Here is our ‘review’ of the first of these:

7-11 Belsize Avenue, Carnegie

The application is for a four storey apartment block with 36 units and a visitor car parking waiver of 4. The officer report recommends a permit plus the increase of visitor car parking from 3 to 4 spots – that means a shortfall of 3 spaces.

Things to note:

  • Once again the report does not state how many of these 36 apartments are single, double or triple bedrooms.
  • Setbacks are inadequate but council’s new line of argument is now – Even though the setbacks are less than ideal they still allowed for inclusion of canopy trees, provided that appropriate species were utilised. PLUS this little beauty – The extent of basement and proximity to boundaries was not uncommon for developments of this scale. North-east, north-west and south-east corners all allowed for planning of larger canopy trees.
  • Council repeatedly resorts to the terminology of “preferred character”, conveniently forgetting to highlight the fact that there are NO PREFERRED CHARACTER STATEMENTS FOR ANY HOUSING DIVERSITY AREAS. The result of this failure is that we get the nonsense of: Whilst a four storey development may be acceptable in principle, the design must also respond to its context and achieve an acceptable degree of fit with the preferred character of the area dictated by existing and emerging building forms. What total rubbish.!!!!! With no preferred character statement, conflating ‘existing’ with‘emerging building forms’ is completely contradictory and nonsensical. There are 19 properties in this section of Belsize Avenue. One property has 13 units and another fronting Neerim Road is also a 4 storey with plenty of units. Thus the majority of Belsize remains intact at this point in time! The residents of Belsize and other areas are therefore paying the price of inept council planning that goes back decades. Why aren’t there ‘preferred character statements’? Why hasn’t this been highlighted in the recent structure planning?
  • We also get an entirely new argument with this paragraph – Limited consideration has been given to the structure plan or guidelines due to the advanced stage of the application when the structure plan and guidelines were adopted by Council. Importantly in this respect, the height of the development is in line with the future expectation for this area. Given that council has on several occasions used the structure plan arguments at VCAT, we find it interesting that there is now a divergence from this position and, of course, all to the advantage of the developer! The fact that several paragraphs earlier the report states (f)urthermore it is consistent with what has been adopted under the Carnegie Structure Plan. Thus we have two totally contradictory positions – either the draft structure plan is worthy of consideration, or it’s not. Council can’t have it both ways! Also worth pointing out that the application was received by council on the 29/11/2017 – hardly eons ago! And finally, residents have consistently been told that height is not the be all and end all – yet here we have council’s ‘excuses’ concentrating exclusively on height.
  • Why can’t Glen Eira provide a table that itemises every single component of ResCode and the other requirements that clearly show what is compliant and what isn’t. Council has done this for some applications (poorly) so why not for ALL applications?
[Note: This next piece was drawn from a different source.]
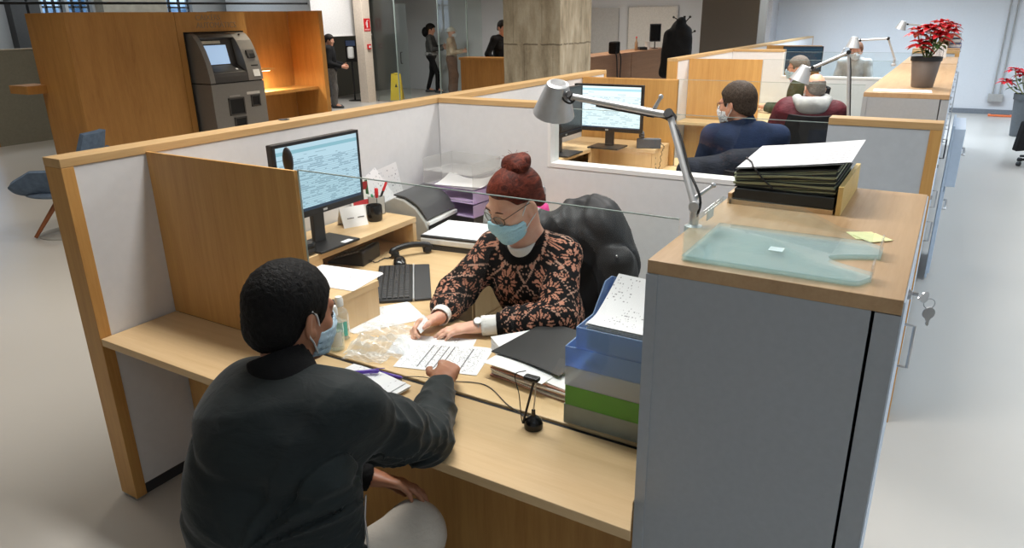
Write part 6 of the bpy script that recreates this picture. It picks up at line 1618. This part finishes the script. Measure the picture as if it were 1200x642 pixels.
# ------------------------------------------------------------------ the other people
def dressed(label, J, H, skin, top, legs, hair=None, h=.011, tr=(.165, .125), sleeve=(.066, .058, .046), shoes=True, s=1.0, fold=.006, seed=1, hairline=None, hair_t=.012, mask=None, loc=None, hand_s=1.0, leg_r=(.095, .072, .055)):
    p = thing('person', label, 'person', loc or (J['pelvis'][0], J['pelvis'][1], 0))
    soft('body', body_sdf(J, H, .97), max(.006, h * .72), skin, p)
    f = Sdf()
    f.ell(lerp(J['pelvis'], J['chest'], .5), (tr[0], tr[1], .26), R=J['TR'], k=.08); f.ell(J['chest'], (tr[0] * 1.04, tr[1], .16), R=J['TR'], k=.07); f.ell(J['pelvis'], (tr[0] * 1.02, tr[1] * 1.1, .10), R=J['TR'], k=.07)
    f.caps(J['shl'], J['shr'], sleeve[0], sleeve[0], k=.07); f.caps(lerp(J['shl'], J['shr'], .3) + (0, 0, .015), lerp(J['shl'], J['shr'], .7) + (0, 0, .015), sleeve[0], sleeve[0], k=.06)
    for S in 'lr':
        f.caps(J['sh' + S], J['el' + S], sleeve[0], sleeve[1], k=.04); f.caps(J['el' + S], lerp(J['el' + S], J['wr' + S], .92), sleeve[1], sleeve[2], k=.03, cutb=True)
    w1 = waves(seed, 13)
    f.disp = lambda P: -fold * (1 - 2.3 * np.abs(w1(P * [1, 1, 1.6])))
    tp = soft('top', f, h, top, p)
    f = Sdf()
    for S in 'lr': limb(f, [J['hip' + S], J['kn' + S], J['an' + S]], list(leg_r), k=.03)
    f.ell(J['pelvis'], (tr[0] * .97, tr[1] * 1.0, .11), R=J['TR'], k=.06); f.disp = lambda P: -.004 * (1 - 2.3 * np.abs(w1(P)))
    soft('trousers', f, h * 1.15, legs, p)
    if shoes:
        for S in 'lr': shoe(J, S, M_dark, p, .014)
    if hair is not None:
        f = Sdf(); hair_cap(f, H, hair_t, hairline or [(-.13, -.080), (-.085, -.074), (-.05, -.052), (-.028, -.030), (-.012, .012), (.018, .014), (.026, -.012), (.040, -.010), (.046, .030), (.062, .052), (.085, .064), (.12, .07)], seed + 3, .002, 200)
        soft('hair', f, max(.0055, h * .6), hair, p, *head_bounds(H))
    if mask is not None: face_mask(p, H, mask, M_maskw, .006)
    return p, tp
def seated(pel, face, lean=.06, hd=(0, 0), hs=1.0, sh=.19, hgt=.0, wr=((.05, .40, .24), (-.05, .40, .24)), el=((.24, .12, .26), (-.24, .12, .26)), head_dir=None, pitch=-.12):
    """joints of a seated figure; offsets are (sideways to the right, forward, up from the pelvis)"""
    y = nrm((face[0], face[1], 0)); x = vec((y[1], -y[0], 0)); o = vec((pel[0], pel[1], .53))
    g = lambda a, b, c: o + x * a + y * b + vec((0, 0, c))
    J = dict(pelvis=g(0, 0, .02), chest=g(0, lean, .36 + hgt), neck=g(0, lean * 1.5, .515 + hgt), shr=g(sh, lean * 1.2, .455 + hgt), shl=g(-sh, lean * 1.2, .455 + hgt), elr=g(*el[0]), ell=g(*el[1]), wrr=g(*wr[0]), wrl=g(*wr[1]),
             hipr=g(.095, .02, 0), hipl=g(-.095, .02, 0), knr=g(.13, .44, .01), knl=g(-.13, .44, .01), anr=g(.13, .42, -.44), anl=g(-.13, .42, -.44), toer=g(.14, .57, -.49), toel=g(-.14, .57, -.49), TR=torso_R((y[0], y[1], lean)))
    fw = [J['wr' + S] - J['el' + S] for S in 'rl']
    J['handr'] = dict(F=fw[0], N=(0, 0, -1), thumb=-x, curl=(.4, .4, .45, .5)); J['handl'] = dict(F=fw[1], N=(0, 0, -1), thumb=x, curl=(.4, .4, .45, .5))
    hdv = nrm(head_dir if head_dir is not None else y); c = g(hd[0], lean * 1.9 + .02 + hd[1], .645 + hgt)
    H = head_frame(c, (hdv[0], hdv[1], pitch), s=hs)
    return J, H
HG = hair_mat('hair_brown_grey', C(34, 28, 24), C(78, 66, 56), (40, 40, 30)); HGR = hair_mat('hair_grey', C(84, 78, 72), C(138, 130, 122), (40, 40, 30)); HBK = hair_mat('hair_dark', C(16, 14, 13), C(40, 34, 30), (40, 40, 30))
M_navy = cloth('sweater_navy', C(36, 50, 80), C(26, 38, 62), 14, .9, .25, 60); M_maroon = cloth('jacket_maroon', C(100, 34, 44), C(70, 24, 32), 12, .55, .6, 24); M_green = cloth('cardigan_green', C(70, 76, 56), C(52, 58, 44), 14, .9, .3, 60)
M_dgrey = cloth('trousers_grey', C(60, 62, 68), C(46, 48, 54)); M_jeans = cloth('jeans_grey', C(120, 116, 112), C(96, 92, 90), 20); M_hood = cloth('hood_grey', C(178, 178, 176), C(156, 156, 156), 14, .9, .3, 60)
M_blackc = cloth('cloth_black', C(26, 26, 28), C(17, 17, 19), 16, .85, .4, 40)
# man in navy
J, H = seated((-1.03, 4.42), (-.30, .95), .05, hd=(-.06, -.02), hs=1.04, hgt=.17, sh=.185, wr=((.02, .52, .26), (-.20, .52, .33)), el=((.25, .20, .30), (-.27, .22, .30)), head_dir=(-.78, .25), pitch=-.12)
p, tp = dressed('man with short brown hair and glasses, in a navy sweater, seen from behind', J, H, SK_M, M_navy, M_dgrey, HG, .010, seed=2, hair_t=.013, mask=M_maskw)
glasses(p, H, plain('specs_red_brown', C(90, 50, 40), .4), r=.0022)
f = Sdf(); f.caps(vec(J['neck']) - (0, 0, .02), hw(H, (0, -.03, -.075)), .082, .066, k=0, cuta=True, cutb=True); soft('collar', f, .008, M_navy, tp)
# man in maroon with grey hood
J, H = seated((-1.07, 6.93), (-.25, .97), .05, hd=(.02, -.02), hs=1.05, hgt=.045, sh=.20, wr=((.10, .46, .28), (-.12, .46, .28)), el=((.29, .16, .24), (-.30, .18, .24)), head_dir=(-.55, .83), pitch=-.22)
p, tp = dressed('bald man in a maroon padded jacket with a grey hood, seated facing away', J, H, SK_M, M_maroon, M_dgrey, None, .012, tr=(.20, .16), sleeve=(.10, .088, .06), seed=5, fold=.014, mask=M_maskw)
f = Sdf(); nk = vec(J['neck']); yv = nrm((-.25, .97, 0)); xv = vec((yv[1], -yv[0], 0))
pts = [nk + xv * .125 * math.cos(a) - yv * (.03 + .10 * math.sin(a)) + vec((0, 0, .035 - .02 * math.sin(a))) for a in [-.35 + i * (PI + .7) / 9 for i in range(10)]]
for i in range(9): f.caps(pts[i], pts[i + 1], .045, .045, k=.02)
f.ell(nk - yv * .13 + (0, 0, -.01), (.13, .06, .075), R=np.stack([xv, yv, vec((0, 0, 1))], 1), k=.04)
w2 = waves(77, 30); f.disp = lambda P: -.006 * (1 - 2 * np.abs(w2(P))); soft('hood', f, .010, M_hood, tp)
f = Sdf(); hair_cap(f, H, .006, [(-.13, -.07), (-.085, -.066), (-.05, -.05), (-.03, -.02), (-.012, .012), (.02, .014), (.03, .09), (.12, .2)], 9, .001, 200)
b2 = Sdf(); b2.ell((0, -.0, .10), (.10, .14, .075), xf=H); f.fn(lambda P: -b2(P), op='i'); soft('hair', f, .007, HGR, p, *head_bounds(H))
# man in green
J, H = seated((-1.55, 9.25), (-.95, -.20), .03, hd=(0, .0), hs=1.08, hgt=.075, wr=((.12, .40, .26), (-.12, .42, .28)), el=((.26, .10, .24), (-.26, .12, .24)), head_dir=(-.97, -.10), pitch=-.08)
p, tp = dressed('grey-haired man with glasses and blue mask, in a dark green cardigan, seen from the side', J, H, SK_M, M_green, M_dgrey, HGR, .013, tr=(.175, .135), seed=7, hair_t=.013, mask=M_mask2)
glasses(p, H, M_dark, r=.0024)
f = Sdf(); f.caps(vec(J['neck']) + (-.02, 0, -.03), hw(H, (0, -.005, -.085)), .088, .066, k=0, cuta=True, cutb=True); soft('shirt_collar', f, .009, cloth('lilac_shirt', C(190, 182, 206), C(176, 168, 194)), tp)
# far woman
J, H = seated((-1.46, 13.28), (.05, -1), .05, hs=1.1, hgt=.10, wr=((.12, .40, .26), (-.12, .40, .26)), el=((.26, .12, .24), (-.26, .12, .24)), head_dir=(.1, -1), pitch=-.2)
p, tp = dressed('farthest seated person, in a pale grey top, behind the lamp arm', J, H, SK_M, cloth('top_pale', C(196, 194, 192), C(176, 174, 174)), M_dgrey, hair_mat('hair_chestnut', C(90, 60, 42), C(140, 100, 76), (40, 40, 30)), .016, seed=9, hair_t=.016, mask=M_maskw)
# standing people
def standing(xy, face, hgt, step=.0, wr=((.16, .22, .98), (-.10, .26, 1.05)), el=((.24, -.02, 1.06), (-.24, .0, 1.06)), hs=1.05, head_dir=None, pitch=-.1, lean=.0):
    k = hgt / 1.72; y = nrm((face[0], face[1], 0)); x = vec((y[1], -y[0], 0)); o = vec((xy[0], xy[1], 0))
    g = lambda a, b, c: o + x * a * k + y * b * k + vec((0, 0, c * k))
    J = dict(pelvis=g(0, 0, .93), chest=g(0, lean * .5, 1.25), neck=g(0, lean, 1.43), shr=g(.17, lean * .8, 1.385), shl=g(-.17, lean * .8, 1.385), elr=g(*el[0]), ell=g(*el[1]), wrr=g(*wr[0]), wrl=g(*wr[1]),
             hipr=g(.09, 0, .90), hipl=g(-.09, 0, .90), knr=g(.10, .03 + step * .7, .49), knl=g(-.10, .02 - step * .25, .48), anr=g(.10, step * .75, .09), anl=g(-.10, -step * .75, .10), toer=g(.12, step * .75 + .15, .04), toel=g(-.12, -step * .75 + .14, .04), TR=torso_R((y[0], y[1], lean)))
    J['handr'] = dict(F=J['wrr'] - J['elr'], N=-x, thumb=(0, 0, 1), curl=(.5, .5, .5, .5)); J['handl'] = dict(F=J['wrl'] - J['ell'], N=x, thumb=(0, 0, 1), curl=(.5, .5, .5, .5))
    hd = nrm(head_dir if head_dir is not None else y)
    return J, head_frame(g(0, lean * 1.2 + .02, 1.585), (hd[0], hd[1], pitch), s=hs * k)
R_IMG = nrm((.856, .516, 0))
J, H = standing((-12.05, 15.80), (.90, .40), 1.74, .20, wr=((.06, .36, 1.12), (-.06, .34, 1.18)), el=((.24, .08, 1.10), (-.22, .10, 1.12)), pitch=-.2)
p, tp = dressed('person in a grey jacket and black trousers standing by the far lobby wall', J, H, SK_M, cloth('jacket_grey', C(84, 84, 82), C(62, 62, 62), 14, .85, .5, 30), M_blackc, HBK, .016, seed=12, hair_t=.03, leg_r=(.085, .062, .05))
f = Sdf(); y_ = nrm((.90, .40, 0)); f.ell(vec(J['neck']) - y_ * .12 + (0, 0, .10), (.10, .10, .13), k=.05); soft('hood', f, .016, M_blackc, tp)
f = Sdf(); f.caps(J['pelvis'] + vec((0, 0, .02)), J['pelvis'] + vec((0, 0, .10)), .17, .17, k=0, cuta=True, cutb=True); soft('shirt_hem', f, .016, M_hood, tp)
J, H = standing((-11.35, 15.75), (.90, .40), 1.66, .05, wr=((.08, .34, 1.10), (-.08, .34, 1.12)), el=((.24, .06, 1.08), (-.24, .06, 1.08)), pitch=-.05)
p, tp = dressed('person in a pale cap, white mask and long cream-brown coat beside the reception counter', J, H, SK_M, cloth('coat_cream', C(206, 186, 160), C(150, 112, 80), 5, .85, .4, 30), cloth('coat_brown', C(120, 84, 62), C(96, 66, 48)), None, .016, seed=15, mask=M_maskw, leg_r=(.13, .12, .11))
f = Sdf(); hair_cap(f, H, .02, [(-.13, .0), (-.05, .01), (.05, .035), (.12, .05)], 3, .0, 50); f.caps((0, .08, .05), (0, .13, .04), .05, .03, k=.02, xf=H, flat=(H[1][:, 2], .3)); soft('cap', f, .012, cloth('cap_cream', C(236, 226, 206), C(220, 208, 186)), p, *head_bounds(H, .24))
J, H = standing((-7.98, 12.75), (.70, -.25), 1.82, .0, wr=((.25, .22, .98), (-.33, .22, 1.04)), el=((.30, .0, 1.12), (-.34, .02, 1.14)), pitch=-.25, lean=.06)
p, tp = dressed('man in a black sweater behind the oak reception counter, half hidden by the pillar', J, H, SK_M, M_blackc, M_dgrey, HBK, .014, seed=18, hair_t=.012)
J, H = standing((-11.98, 12.02), (.86, .50), 1.58, .06, wr=((.10, .30, .98), (-.10, .30, 1.0)), el=((.25, .02, 1.06), (-.25, .02, 1.06)), pitch=-.2)
p, tp = dressed('person in a black top and grey jeans standing just beyond the oak kiosk', J, H, SK_M, M_blackc, M_jeans, HBK, .016, seed=21, hair_t=.02)
# ------------------------------------------------------------------ blue lounge chairs
def lounge(label, loc, rz):
    """local: the sitter faces +y"""
    t = thing('lounge_chair', label, 'armchair', loc, rz)
    M_lb = cloth('lounge_blue', C(98, 116, 138), C(82, 98, 120), 20, .85, .2, 120)
    RW[t.name] = Matrix.Identity(4)
    def seat(u, v):
        q = 2 * u - 1; y = .40 - v * .74; w_ = .30 * (1 - .55 * max(0, (.22 - v) / .22) ** 2) + .02 * v
        return (q * w_, y, .385 + .035 * max(0, 1 - v / .18) * 0 - .03 * math.sin(PI * v) + (abs(q) ** 2.6) * (.06 + .22 * min(1, v / .45) ** .9) + .10 * max(0, v - .8) / .2)
    MB().sheet(seat, 22, 18, .035).build('shell', M_lb, t, world=False, sm=70)
    def back(u, v):
        q = 2 * u - 1; w_ = .25 - .075 * v
        return (q * w_, -.30 - .17 * v + .05 * q * q, .44 + .50 * v)
    MB().sheet(back, 14, 12, .055).build('backrest', M_lb, t, world=False, sm=70)
    f = Sdf(); f.ell((0, .04, .395), (.235, .29, .045), k=.03); soft('cushion', f, .014, cloth('lounge_blue_pale', C(116, 132, 152), C(100, 116, 136), 20, .85, .2, 120), t)
    M_wal = wood('walnut', C(140, 84, 50), C(104, 58, 32), 'z')
    for k in range(4):
        a = PI / 4 + k * PI / 2; d = Vector((math.cos(a), math.sin(a), 0))
        MB().tube([Vector((0, 0, .33)) + d * .05, Vector((0, 0, .012)) + d * .30], [.024, .016], 10).build('leg', M_wal, t, world=False, sm=60)
    MB().lathe([(0, .0), (.27, 0), (.27, .008), (0, .010)], (0, 0, 0), 40).build('floor_disc', plain('disc_grey', C(150, 148, 142), .6), t, world=False, sm=40)
    return t
lounge('blue swivel lounge chair on wooden legs, just past the near end of the partition', (-6.98, 3.40, 0), math.radians(120))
That would avoid officer reports filled with weasel word after weasel word and phrases – ie ‘not have a major impact’ on traffic; “broadly consistent’, ‘not unreasonably’ etc. Would someone like to give their interpretation of ‘reasonable’ and what ‘broadly consistent’ means?

Our conclusion remains that officer reports are anything but ‘objective’. They simply highlight all the reasons as to why a development should get its permit and ignores, or undervalues, the reasons why it shouldn’t. That of course is planning in Glen Eira!